Com as agruras do meio enfrentadas tanto pelo senhor quanto pelos escravos formava-se um sentimento fraterno e mais humano entre ambos. Os escravos casavam religiosamente, moravam em suas casas, com suas esposas e os filhos, iguais aos “moradores livres”. Nunca encontramos resquícios de senzalas no Seridó. Só nos engenhos do brejo e outras regiões distantes. Nas grandes secas seus senhores avam as mesmas privações que eles.

Casa Grande da Fazenda Dinamarca, Serra Negra do Norte – RN. Foto meramente iliustrativa – Fonte – Antônio Luís de Medeiros.

João Paulino, da fazenda Pitombeira, em São João do Sabugi, parecia ter mais escravos que bois. Diziam que ele e seu irmão o Ten. Cel. José Evangelista, da fazenda Ipueira, nunca venderam um só escravo.

Coma libertação da escravatura no Brasil, em 13 de maio de 1888, os antigos escravos permaneceram morando na mesma casa, plantando o mesmo roçado de miunças (ovelhas e cabras), com terreiro de galinhas, porco no chiqueiro e um jumento cargueiro para as suas necessidades.

Contrastando com todas as dificuldades do meio e da época, encontramos a maior fortuna do Seridó do século XIX, em Serra Negra, no inventário de Maria Jesus José da Rocha, pernambucana de Pau D’alho, falecida em 1854, esposa de Manoel Pereira Monteiro (o 3º), pais de Antônio Pereira Monteiro – Cangalha. Só para citar alguns dados: 62 peças em ouro, 41 em prata, 52 escravos, 50 bois mansos, 1.338 vacas paridas, 55 touros, 1.200 bois criados, 136 cavalos, extensas fazendas nas Províncias de Pernambuco, Paraíba e Rio Grande do Norte, 18 contos de réis em dinheiro e muitos outros bens.

Esperidião Medeiros com a família, cerca de 1918 a 1920 – Fonte – Antônio Luís de Medeiros.

Em antigas fotografias aparece sempre uma negra fazendo parte da família como mostra o registro acima de Esperidião Medeiros com a sua esposa e seus 12 filhos, possivelmente entre 1918 e 1920.

Quando faleceu a preta Irene, que havia sido sua ama na infância de Manoel Bandeira ele dedicou-lhe o poema, Irene no céu.

Irene Preta.

Irene boa.

Irene sempre de bom humor.

Imagino Irene entrando no céu:

– Licença meu branco!

E São Pedro bonachão:

– Entre, Irene.
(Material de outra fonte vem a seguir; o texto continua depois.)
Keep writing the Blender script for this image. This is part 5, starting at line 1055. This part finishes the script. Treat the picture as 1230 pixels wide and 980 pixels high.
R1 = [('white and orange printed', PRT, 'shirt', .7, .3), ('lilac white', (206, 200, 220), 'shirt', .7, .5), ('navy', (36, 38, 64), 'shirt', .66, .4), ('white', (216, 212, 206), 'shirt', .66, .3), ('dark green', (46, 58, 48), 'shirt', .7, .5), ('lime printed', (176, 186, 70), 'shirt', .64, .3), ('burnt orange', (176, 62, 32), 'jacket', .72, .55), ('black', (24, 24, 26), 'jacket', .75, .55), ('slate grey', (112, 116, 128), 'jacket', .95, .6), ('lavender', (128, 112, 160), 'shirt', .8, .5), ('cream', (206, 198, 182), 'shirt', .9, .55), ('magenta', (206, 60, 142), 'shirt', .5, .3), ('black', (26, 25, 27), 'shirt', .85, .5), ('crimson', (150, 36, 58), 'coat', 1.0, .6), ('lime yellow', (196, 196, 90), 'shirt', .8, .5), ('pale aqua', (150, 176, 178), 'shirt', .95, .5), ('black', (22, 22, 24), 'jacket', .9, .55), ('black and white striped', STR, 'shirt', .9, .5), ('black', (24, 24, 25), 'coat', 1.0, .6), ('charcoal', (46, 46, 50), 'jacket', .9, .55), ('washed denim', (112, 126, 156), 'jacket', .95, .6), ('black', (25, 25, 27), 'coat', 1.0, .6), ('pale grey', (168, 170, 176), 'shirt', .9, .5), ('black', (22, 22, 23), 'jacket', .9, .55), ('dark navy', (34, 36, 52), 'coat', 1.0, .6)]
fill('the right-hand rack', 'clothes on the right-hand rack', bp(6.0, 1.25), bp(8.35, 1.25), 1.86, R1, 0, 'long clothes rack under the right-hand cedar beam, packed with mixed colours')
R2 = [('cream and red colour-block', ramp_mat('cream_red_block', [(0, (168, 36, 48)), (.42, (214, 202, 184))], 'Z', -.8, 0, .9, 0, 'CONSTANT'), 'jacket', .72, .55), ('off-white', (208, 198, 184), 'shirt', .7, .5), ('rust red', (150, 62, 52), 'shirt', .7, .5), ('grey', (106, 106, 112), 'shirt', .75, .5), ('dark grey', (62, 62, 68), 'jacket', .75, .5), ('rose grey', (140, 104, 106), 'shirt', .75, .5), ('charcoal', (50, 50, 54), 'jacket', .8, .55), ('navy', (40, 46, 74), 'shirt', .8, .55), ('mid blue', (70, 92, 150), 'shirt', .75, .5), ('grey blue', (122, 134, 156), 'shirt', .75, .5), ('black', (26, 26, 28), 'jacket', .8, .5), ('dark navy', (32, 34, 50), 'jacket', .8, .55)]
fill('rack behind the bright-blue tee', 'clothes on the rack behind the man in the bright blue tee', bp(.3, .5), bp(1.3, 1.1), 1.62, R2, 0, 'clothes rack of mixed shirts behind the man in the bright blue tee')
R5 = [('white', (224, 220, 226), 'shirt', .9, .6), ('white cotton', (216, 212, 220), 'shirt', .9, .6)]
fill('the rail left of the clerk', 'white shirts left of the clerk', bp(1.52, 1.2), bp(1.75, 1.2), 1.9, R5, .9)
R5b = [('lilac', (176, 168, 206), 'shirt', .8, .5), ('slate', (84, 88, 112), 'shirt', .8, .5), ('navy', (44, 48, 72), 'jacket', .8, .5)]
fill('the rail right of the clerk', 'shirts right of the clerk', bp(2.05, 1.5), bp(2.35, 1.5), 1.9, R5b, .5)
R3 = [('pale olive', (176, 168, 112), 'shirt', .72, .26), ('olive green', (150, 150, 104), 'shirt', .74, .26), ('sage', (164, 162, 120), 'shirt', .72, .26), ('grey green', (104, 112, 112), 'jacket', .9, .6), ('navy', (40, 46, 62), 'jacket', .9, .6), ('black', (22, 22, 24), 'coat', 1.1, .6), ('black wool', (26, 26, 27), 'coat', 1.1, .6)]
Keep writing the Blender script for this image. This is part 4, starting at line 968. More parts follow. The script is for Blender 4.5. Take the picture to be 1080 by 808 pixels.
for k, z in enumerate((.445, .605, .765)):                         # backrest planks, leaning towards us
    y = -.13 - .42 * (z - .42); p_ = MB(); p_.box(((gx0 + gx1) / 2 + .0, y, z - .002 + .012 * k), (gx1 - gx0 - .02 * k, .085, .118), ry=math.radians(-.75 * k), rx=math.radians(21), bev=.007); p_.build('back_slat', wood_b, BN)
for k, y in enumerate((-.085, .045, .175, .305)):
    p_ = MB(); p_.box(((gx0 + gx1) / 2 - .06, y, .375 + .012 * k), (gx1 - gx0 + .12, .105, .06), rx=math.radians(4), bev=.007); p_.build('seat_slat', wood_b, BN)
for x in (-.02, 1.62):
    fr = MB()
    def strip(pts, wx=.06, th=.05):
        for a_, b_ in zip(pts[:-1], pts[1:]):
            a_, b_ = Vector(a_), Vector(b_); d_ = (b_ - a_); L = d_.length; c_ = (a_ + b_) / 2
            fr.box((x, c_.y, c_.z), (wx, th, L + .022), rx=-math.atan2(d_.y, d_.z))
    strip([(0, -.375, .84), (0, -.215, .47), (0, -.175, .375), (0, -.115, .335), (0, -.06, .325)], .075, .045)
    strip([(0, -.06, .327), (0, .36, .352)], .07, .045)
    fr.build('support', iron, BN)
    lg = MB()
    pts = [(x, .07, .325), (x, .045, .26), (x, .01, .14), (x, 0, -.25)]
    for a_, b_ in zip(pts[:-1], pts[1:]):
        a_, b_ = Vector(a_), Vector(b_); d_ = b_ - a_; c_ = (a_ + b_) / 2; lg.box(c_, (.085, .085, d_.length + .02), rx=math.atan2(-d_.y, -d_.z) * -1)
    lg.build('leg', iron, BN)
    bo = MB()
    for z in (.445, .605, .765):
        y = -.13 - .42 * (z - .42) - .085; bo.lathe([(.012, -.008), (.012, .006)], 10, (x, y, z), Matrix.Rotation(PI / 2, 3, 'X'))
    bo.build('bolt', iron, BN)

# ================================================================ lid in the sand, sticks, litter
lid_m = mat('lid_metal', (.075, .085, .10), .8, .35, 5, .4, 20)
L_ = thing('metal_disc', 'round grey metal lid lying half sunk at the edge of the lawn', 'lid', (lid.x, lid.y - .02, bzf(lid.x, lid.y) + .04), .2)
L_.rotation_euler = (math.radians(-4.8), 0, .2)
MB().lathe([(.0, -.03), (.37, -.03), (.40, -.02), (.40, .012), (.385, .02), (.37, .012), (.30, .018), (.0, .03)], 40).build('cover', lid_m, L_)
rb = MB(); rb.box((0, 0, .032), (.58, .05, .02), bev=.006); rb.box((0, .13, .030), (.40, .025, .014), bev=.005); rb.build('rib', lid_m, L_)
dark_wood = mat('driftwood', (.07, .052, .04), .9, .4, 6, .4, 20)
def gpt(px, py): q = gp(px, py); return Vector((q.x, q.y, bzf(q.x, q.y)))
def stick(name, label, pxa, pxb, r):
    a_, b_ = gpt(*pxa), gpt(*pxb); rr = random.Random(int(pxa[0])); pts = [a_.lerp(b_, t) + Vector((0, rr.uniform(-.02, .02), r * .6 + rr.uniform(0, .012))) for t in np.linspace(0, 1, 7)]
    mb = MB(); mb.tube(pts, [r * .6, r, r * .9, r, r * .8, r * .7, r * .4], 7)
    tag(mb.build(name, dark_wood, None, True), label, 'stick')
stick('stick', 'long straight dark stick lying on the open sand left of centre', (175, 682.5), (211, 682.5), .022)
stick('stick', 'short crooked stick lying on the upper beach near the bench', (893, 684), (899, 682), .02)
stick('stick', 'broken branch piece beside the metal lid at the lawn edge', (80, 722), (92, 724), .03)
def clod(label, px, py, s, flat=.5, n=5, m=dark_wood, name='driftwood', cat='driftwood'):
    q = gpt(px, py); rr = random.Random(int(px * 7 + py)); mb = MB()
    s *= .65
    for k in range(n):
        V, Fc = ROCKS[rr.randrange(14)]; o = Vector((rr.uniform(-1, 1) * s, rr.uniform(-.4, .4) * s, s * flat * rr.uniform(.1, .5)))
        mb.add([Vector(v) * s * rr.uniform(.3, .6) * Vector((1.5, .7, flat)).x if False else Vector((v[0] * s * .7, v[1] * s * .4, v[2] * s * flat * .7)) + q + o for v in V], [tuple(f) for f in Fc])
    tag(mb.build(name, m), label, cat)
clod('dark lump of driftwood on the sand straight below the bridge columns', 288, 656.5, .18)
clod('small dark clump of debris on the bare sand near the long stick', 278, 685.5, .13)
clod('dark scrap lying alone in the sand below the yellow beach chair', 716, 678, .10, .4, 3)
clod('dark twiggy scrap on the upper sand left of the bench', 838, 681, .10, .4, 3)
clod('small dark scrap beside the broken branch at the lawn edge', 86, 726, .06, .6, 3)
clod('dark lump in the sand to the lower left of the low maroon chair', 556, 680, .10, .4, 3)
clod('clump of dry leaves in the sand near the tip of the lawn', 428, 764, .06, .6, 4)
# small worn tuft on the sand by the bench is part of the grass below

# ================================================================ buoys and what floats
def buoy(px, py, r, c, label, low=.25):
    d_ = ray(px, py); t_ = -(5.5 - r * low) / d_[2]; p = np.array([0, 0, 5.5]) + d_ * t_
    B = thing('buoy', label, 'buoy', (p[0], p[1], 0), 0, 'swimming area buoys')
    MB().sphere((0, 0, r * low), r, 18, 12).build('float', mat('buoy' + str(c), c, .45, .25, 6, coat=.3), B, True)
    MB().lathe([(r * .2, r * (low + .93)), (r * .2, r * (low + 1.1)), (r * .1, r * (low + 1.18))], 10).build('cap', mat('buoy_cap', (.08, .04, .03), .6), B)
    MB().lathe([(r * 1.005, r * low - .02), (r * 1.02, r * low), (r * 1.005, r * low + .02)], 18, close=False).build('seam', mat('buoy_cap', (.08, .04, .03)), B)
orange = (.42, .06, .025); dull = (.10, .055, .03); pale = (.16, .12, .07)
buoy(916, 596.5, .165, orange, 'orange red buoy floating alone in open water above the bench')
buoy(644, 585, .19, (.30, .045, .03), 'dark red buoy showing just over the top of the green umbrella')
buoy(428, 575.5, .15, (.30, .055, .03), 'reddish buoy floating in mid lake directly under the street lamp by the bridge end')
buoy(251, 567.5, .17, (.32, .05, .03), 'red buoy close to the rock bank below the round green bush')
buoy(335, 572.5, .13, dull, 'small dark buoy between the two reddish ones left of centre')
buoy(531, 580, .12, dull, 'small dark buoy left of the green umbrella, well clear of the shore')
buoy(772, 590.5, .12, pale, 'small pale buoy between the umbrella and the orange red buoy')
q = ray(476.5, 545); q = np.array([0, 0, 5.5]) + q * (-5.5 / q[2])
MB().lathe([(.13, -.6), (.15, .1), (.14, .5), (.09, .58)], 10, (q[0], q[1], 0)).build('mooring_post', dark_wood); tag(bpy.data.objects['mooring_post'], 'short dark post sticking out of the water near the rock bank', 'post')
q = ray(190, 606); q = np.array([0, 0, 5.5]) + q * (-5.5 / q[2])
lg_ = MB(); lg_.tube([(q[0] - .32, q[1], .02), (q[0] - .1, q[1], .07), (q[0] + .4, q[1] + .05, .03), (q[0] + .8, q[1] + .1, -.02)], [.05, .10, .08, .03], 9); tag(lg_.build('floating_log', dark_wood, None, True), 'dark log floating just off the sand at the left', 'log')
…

Você não precisa pedir licença.

Gentilmente após a publicação desse material, recebi no Facebook, de “Literatura do Seridó”, a informação que essa senhora da foto é Aureliana Aurélia de Albuquerque, ou, como era mais conhecida, “Dedé”.Agregada à família, cuja a criançada a consideravam como uma segunda mãe. Nasceu em Caicó no dia 16 de junho de 1876, e faleceu na mesma cidade, no dia 18 de janeiro de 1953, aos 77 anos de idade. E segundo o autor do texto a criança da foto é Aldo Medeiros, que foi casado com Dona Mili, filha do casal Dinarte de Medeiros Mariz e Dona Diva. Aldo e Dona Mili casaram no ano de 1940.